Corbiere will open an art gallery in Cowichan Bay, where he recently moved with his wife. “I’ll make enough, and I’ll be happy,” he says.

Three years ago, Max Khusid was leading a team of data analytics and web development for Apple. After nine years in Silicon Valley, he decided to leave the tech industry and travel the world. In 2018, during his travels, he discovered an artist in Armenia and realized what he really wanted to do: introduce artists from all over the world to America.

Art by Lobsang Durney (Represented by Art House SF)

  

He spent a year in the San Mateo Public Library in San Francisco learning all he could about the arts industry and then opened an art gallery, Art House SF, representing artists from around the world, including France, Italy, Armenia, Morocco and Chile.

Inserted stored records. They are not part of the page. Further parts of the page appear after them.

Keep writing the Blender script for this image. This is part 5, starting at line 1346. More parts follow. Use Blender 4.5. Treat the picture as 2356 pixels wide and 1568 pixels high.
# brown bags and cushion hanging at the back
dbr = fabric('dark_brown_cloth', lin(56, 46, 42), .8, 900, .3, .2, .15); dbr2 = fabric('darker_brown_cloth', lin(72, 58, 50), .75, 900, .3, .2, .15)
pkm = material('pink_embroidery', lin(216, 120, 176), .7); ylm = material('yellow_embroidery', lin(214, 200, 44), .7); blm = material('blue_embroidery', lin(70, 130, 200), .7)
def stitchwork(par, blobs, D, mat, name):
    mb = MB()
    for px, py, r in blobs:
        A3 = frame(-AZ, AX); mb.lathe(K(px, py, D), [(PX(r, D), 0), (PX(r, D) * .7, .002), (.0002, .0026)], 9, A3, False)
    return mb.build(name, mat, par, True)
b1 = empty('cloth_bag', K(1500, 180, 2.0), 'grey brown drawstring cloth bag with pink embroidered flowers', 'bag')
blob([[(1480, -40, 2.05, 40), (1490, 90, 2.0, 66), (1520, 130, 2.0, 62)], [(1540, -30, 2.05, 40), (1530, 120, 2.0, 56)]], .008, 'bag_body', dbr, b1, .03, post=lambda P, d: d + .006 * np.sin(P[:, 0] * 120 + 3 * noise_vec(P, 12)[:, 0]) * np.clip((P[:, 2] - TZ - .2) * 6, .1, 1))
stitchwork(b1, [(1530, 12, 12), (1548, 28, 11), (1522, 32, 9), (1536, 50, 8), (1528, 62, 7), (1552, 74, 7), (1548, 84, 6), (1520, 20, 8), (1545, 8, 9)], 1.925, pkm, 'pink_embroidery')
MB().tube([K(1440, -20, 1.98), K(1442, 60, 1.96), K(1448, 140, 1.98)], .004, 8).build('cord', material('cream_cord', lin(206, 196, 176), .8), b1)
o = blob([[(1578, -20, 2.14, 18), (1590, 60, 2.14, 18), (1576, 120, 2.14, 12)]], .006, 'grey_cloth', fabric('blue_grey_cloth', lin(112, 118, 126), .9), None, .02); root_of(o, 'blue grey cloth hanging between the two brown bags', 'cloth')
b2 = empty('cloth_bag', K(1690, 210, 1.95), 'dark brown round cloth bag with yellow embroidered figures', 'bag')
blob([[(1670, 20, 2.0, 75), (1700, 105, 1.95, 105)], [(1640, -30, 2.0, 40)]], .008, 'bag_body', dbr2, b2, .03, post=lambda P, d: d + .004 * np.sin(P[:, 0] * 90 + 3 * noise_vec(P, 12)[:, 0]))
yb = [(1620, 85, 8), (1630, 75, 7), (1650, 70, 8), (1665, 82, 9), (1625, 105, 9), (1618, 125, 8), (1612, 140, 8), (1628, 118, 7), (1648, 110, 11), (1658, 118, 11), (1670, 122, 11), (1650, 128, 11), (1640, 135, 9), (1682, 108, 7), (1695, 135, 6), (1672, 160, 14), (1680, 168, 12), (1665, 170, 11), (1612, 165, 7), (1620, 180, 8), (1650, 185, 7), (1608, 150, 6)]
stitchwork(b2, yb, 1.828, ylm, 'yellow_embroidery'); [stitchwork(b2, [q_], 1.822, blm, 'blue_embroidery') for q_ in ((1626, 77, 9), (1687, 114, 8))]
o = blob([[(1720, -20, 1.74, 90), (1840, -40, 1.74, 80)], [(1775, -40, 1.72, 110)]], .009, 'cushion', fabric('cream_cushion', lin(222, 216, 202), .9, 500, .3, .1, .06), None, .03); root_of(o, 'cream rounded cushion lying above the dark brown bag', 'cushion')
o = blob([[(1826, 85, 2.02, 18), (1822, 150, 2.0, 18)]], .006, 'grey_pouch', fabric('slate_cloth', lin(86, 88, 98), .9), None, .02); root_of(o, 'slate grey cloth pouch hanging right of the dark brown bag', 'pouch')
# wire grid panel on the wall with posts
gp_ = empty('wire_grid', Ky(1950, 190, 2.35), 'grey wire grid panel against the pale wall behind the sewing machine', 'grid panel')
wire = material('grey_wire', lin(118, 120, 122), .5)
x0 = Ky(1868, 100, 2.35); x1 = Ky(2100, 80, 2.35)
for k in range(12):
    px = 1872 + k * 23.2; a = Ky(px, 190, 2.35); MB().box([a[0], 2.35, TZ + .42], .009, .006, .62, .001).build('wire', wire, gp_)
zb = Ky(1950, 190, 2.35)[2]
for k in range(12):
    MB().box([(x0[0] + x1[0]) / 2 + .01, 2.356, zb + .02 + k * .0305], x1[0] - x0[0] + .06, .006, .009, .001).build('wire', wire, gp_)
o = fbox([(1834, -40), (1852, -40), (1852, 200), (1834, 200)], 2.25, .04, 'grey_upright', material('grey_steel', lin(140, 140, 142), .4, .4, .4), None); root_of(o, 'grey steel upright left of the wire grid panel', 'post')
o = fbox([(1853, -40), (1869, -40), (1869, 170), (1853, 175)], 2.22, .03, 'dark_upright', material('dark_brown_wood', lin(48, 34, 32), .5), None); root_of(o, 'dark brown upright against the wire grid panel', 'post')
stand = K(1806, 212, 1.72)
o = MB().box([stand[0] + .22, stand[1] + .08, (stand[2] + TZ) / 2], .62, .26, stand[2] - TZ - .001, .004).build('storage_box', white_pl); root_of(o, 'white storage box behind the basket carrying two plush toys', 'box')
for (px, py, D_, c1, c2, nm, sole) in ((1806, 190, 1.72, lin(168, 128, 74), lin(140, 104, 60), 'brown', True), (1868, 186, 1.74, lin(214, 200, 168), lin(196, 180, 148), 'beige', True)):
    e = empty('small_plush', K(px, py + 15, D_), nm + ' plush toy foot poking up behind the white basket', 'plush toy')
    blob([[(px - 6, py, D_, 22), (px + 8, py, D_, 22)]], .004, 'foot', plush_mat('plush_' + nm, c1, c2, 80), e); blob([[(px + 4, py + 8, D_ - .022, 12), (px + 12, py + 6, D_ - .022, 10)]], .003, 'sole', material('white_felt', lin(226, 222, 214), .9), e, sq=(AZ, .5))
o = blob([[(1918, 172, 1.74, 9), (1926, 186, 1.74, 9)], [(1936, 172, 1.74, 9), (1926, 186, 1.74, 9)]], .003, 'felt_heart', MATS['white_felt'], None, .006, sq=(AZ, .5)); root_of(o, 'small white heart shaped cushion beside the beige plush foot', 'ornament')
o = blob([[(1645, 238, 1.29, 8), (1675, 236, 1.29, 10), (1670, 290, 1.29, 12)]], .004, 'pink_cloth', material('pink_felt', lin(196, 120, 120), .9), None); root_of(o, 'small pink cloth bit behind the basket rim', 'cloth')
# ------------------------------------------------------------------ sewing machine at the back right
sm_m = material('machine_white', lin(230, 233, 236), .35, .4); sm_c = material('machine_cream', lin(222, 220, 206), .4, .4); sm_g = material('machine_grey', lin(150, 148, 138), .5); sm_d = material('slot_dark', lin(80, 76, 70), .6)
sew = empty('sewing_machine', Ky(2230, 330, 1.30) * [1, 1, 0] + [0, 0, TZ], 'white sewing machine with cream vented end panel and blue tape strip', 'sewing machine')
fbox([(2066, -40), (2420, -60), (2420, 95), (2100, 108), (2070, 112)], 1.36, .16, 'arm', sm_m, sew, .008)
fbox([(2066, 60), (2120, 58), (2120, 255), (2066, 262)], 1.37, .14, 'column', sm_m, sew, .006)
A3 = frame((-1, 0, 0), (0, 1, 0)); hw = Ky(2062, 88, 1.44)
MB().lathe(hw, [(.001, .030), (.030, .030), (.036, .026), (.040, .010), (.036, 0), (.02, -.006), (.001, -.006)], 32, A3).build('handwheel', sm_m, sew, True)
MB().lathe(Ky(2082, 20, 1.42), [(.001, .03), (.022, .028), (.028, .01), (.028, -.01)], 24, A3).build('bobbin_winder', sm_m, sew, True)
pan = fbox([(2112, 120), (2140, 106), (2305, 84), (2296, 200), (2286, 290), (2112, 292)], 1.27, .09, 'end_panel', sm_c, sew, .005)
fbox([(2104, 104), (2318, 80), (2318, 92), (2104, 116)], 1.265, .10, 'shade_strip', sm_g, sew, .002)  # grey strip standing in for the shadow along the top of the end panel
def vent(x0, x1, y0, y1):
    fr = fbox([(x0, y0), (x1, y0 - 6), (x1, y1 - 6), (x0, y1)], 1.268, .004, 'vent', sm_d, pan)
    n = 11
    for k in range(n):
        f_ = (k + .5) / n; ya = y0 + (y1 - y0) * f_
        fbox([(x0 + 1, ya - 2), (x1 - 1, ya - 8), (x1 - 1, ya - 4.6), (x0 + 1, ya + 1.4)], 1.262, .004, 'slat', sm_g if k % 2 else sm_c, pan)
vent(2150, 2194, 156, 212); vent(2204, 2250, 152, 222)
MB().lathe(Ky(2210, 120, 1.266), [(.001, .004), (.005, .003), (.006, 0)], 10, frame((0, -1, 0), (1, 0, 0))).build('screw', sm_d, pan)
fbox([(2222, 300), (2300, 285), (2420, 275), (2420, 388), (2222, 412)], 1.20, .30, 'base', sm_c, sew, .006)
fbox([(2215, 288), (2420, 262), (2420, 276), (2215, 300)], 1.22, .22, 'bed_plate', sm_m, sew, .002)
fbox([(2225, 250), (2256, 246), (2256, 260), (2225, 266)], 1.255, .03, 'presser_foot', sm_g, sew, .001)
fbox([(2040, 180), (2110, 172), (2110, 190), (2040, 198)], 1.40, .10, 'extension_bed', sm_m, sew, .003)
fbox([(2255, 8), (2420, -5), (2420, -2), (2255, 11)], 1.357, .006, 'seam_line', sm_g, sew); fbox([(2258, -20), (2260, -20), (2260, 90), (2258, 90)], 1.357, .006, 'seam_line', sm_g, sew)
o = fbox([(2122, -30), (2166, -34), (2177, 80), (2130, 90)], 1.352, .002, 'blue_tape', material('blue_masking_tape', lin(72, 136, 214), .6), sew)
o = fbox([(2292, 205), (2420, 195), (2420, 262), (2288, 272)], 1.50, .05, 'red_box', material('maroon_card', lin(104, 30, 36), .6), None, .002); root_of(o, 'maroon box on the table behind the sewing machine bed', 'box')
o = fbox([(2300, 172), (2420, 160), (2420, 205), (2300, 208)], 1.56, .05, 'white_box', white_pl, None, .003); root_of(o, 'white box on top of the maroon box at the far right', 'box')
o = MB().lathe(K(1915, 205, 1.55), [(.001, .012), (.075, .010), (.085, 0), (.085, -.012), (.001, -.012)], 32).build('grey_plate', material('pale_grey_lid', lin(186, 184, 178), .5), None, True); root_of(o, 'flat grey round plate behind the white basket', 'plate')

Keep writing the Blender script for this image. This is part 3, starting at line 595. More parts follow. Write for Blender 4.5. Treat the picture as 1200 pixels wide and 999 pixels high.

 “We work in these tech companies, and we build products and fancy gadgets. But the most unique and interesting product of all is a human being”.
 

He also thinks the industry needs to change. 

“It’s very hard to make a living if you’re a good artist, while it’s very easy to get a good salary working as a software developer,” he says. “I don’t have illusions with changing the world, but I like to play a little role in supporting art because I think it’s important”.

They will all participate in Art Vancouver, to be held at the Vancouver Convention Centre East, Sept. 23–26, 2021.